* _Problem details_
Write out the data below in full, unchanged, minus the images.

* _Provided material_
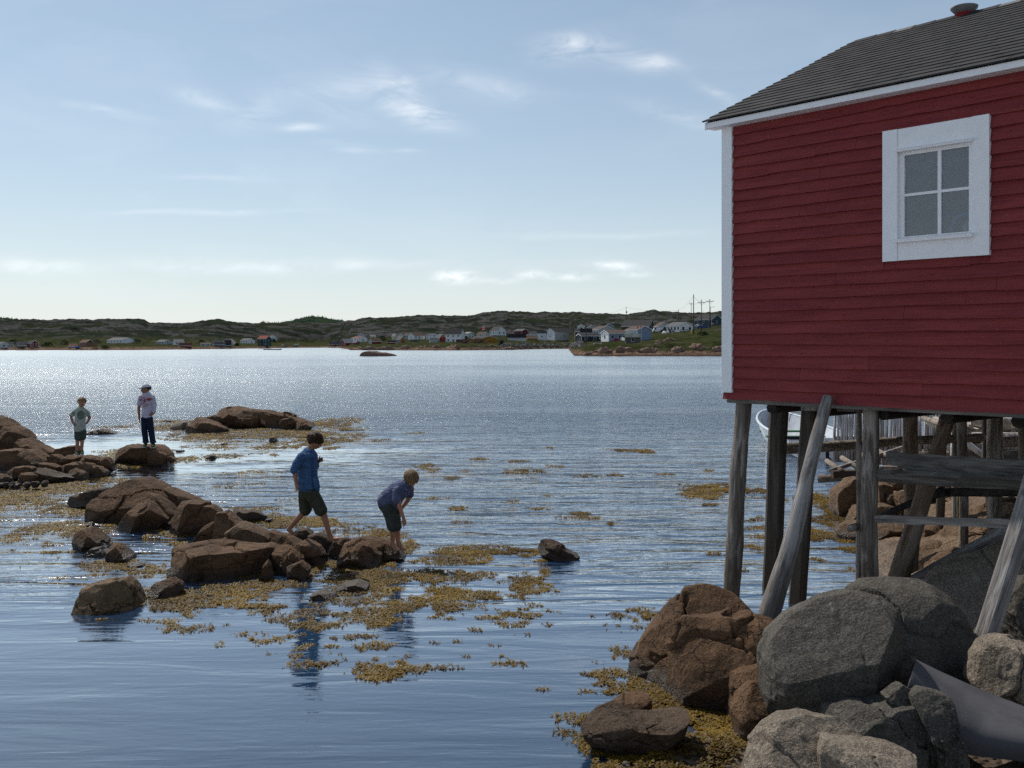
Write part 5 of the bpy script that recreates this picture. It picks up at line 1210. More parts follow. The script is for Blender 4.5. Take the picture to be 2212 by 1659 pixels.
# scraggy conifers on the skylines
def conifers(spots, mat, hh, name, label, seed):
    r = random.Random(seed); mb = MB()
    for (u, v, Yd) in spots:
        b = at(u, v + .6, Yd); h = hh * r.uniform(.5, 1.15); w = h * r.uniform(.16, .26)
        for lv in range(3):
            z0 = h * (.12 + .27 * lv); z1 = z0 + h * .40; ww = w * (1 - .27 * lv)
            ring = [(b.x + ww * math.cos(a + lv) * r.uniform(.7, 1.2), b.y + ww * math.sin(a + lv) * r.uniform(.7, 1.2), b.z + z0) for a in (0, 1.05, 2.1, 3.14, 4.2, 5.2)]
            mb.add(ring + [(b.x, b.y, b.z + z1)], [(i, (i + 1) % 6, 6) for i in range(6)])
    return mb.build(name, mat, kind='stuff', label=label, cat='trees')
r_ = random.Random(8); con = []
for i in range(150):
    u = r_.uniform(640, 770) if i % 3 else r_.uniform(562, 640); v = np.interp(u, [a for a, b in HP], [b for a, b in HP]); con.append((u, float(v), 2105))
for i in range(50): u = r_.uniform(-30, 60); con.append((u, float(np.interp(u, [0, 15, 50, 70], [686, 687, 691, 694])), 2105))
conm = simple('conifer_green', (.014, .026, .016), 1.0, .4, .2, world_co=True)
conifers(con, conm, 3.8, 'distant_wood', 'far-off spruce wood fringing the highest blue-green hill', 3)

def place(u, v_base):
    """where the sight line at bearing u meets the land at picture row v_base"""
    vs = np.interp(u, _U, _VS); s = CAMH * F / (vs - HY)
    Ys = np.linspace(s + 2, 1400, 900); zs = far_z(np.full_like(Ys, u), Ys); vv = HY - (zs - CAMH) * F / Ys
    i = np.argmax(vv <= v_base)
    if vv[i] > v_base: i = len(Ys) - 1
    return float(Ys[i]), float(zs[i])

# ------------------------------------------------------------------ far shore: houses
def clad(name, c, var=.10):
    if name in MATS: return MATS[name]
    m, T = newmat(name); P = world(T); z = T.xyz(P)[2]
    ln = T.m('FRACT', T.m('MULTIPLY', z, 5.5))
    col = T.mix(T.maprange(ln, 0, .2, .35, 0), c4(c), c4(shade(c, .6)))
    col = T.mix(T.maprange(T.noise(P, .9, 4, .6), .4, .7, 0, var * 4), col, c4(shade(c, .75)))
    finish(T, princ(T, Base_Color=col, Roughness=.8)); return m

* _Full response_
Write part 5 of the bpy script that recreates this picture. It picks up at line 1210. More parts follow. The script is for Blender 4.5. Take the picture to be 2212 by 1659 pixels.
# scraggy conifers on the skylines
def conifers(spots, mat, hh, name, label, seed):
    r = random.Random(seed); mb = MB()
    for (u, v, Yd) in spots:
        b = at(u, v + .6, Yd); h = hh * r.uniform(.5, 1.15); w = h * r.uniform(.16, .26)
        for lv in range(3):
            z0 = h * (.12 + .27 * lv); z1 = z0 + h * .40; ww = w * (1 - .27 * lv)
            ring = [(b.x + ww * math.cos(a + lv) * r.uniform(.7, 1.2), b.y + ww * math.sin(a + lv) * r.uniform(.7, 1.2), b.z + z0) for a in (0, 1.05, 2.1, 3.14, 4.2, 5.2)]
            mb.add(ring + [(b.x, b.y, b.z + z1)], [(i, (i + 1) % 6, 6) for i in range(6)])
    return mb.build(name, mat, kind='stuff', label=label, cat='trees')
r_ = random.Random(8); con = []
for i in range(150):
    u = r_.uniform(640, 770) if i % 3 else r_.uniform(562, 640); v = np.interp(u, [a for a, b in HP], [b for a, b in HP]); con.append((u, float(v), 2105))
for i in range(50): u = r_.uniform(-30, 60); con.append((u, float(np.interp(u, [0, 15, 50, 70], [686, 687, 691, 694])), 2105))
conm = simple('conifer_green', (.014, .026, .016), 1.0, .4, .2, world_co=True)
conifers(con, conm, 3.8, 'distant_wood', 'far-off spruce wood fringing the highest blue-green hill', 3)

def place(u, v_base):
    """where the sight line at bearing u meets the land at picture row v_base"""
    vs = np.interp(u, _U, _VS); s = CAMH * F / (vs - HY)
    Ys = np.linspace(s + 2, 1400, 900); zs = far_z(np.full_like(Ys, u), Ys); vv = HY - (zs - CAMH) * F / Ys
    i = np.argmax(vv <= v_base)
    if vv[i] > v_base: i = len(Ys) - 1
    return float(Ys[i]), float(zs[i])

# ------------------------------------------------------------------ far shore: houses
def clad(name, c, var=.10):
    if name in MATS: return MATS[name]
    m, T = newmat(name); P = world(T); z = T.xyz(P)[2]
    ln = T.m('FRACT', T.m('MULTIPLY', z, 5.5))
    col = T.mix(T.maprange(ln, 0, .2, .35, 0), c4(c), c4(shade(c, .6)))
    col = T.mix(T.maprange(T.noise(P, .9, 4, .6), .4, .7, 0, var * 4), col, c4(shade(c, .75)))
    finish(T, princ(T, Base_Color=col, Roughness=.8)); return m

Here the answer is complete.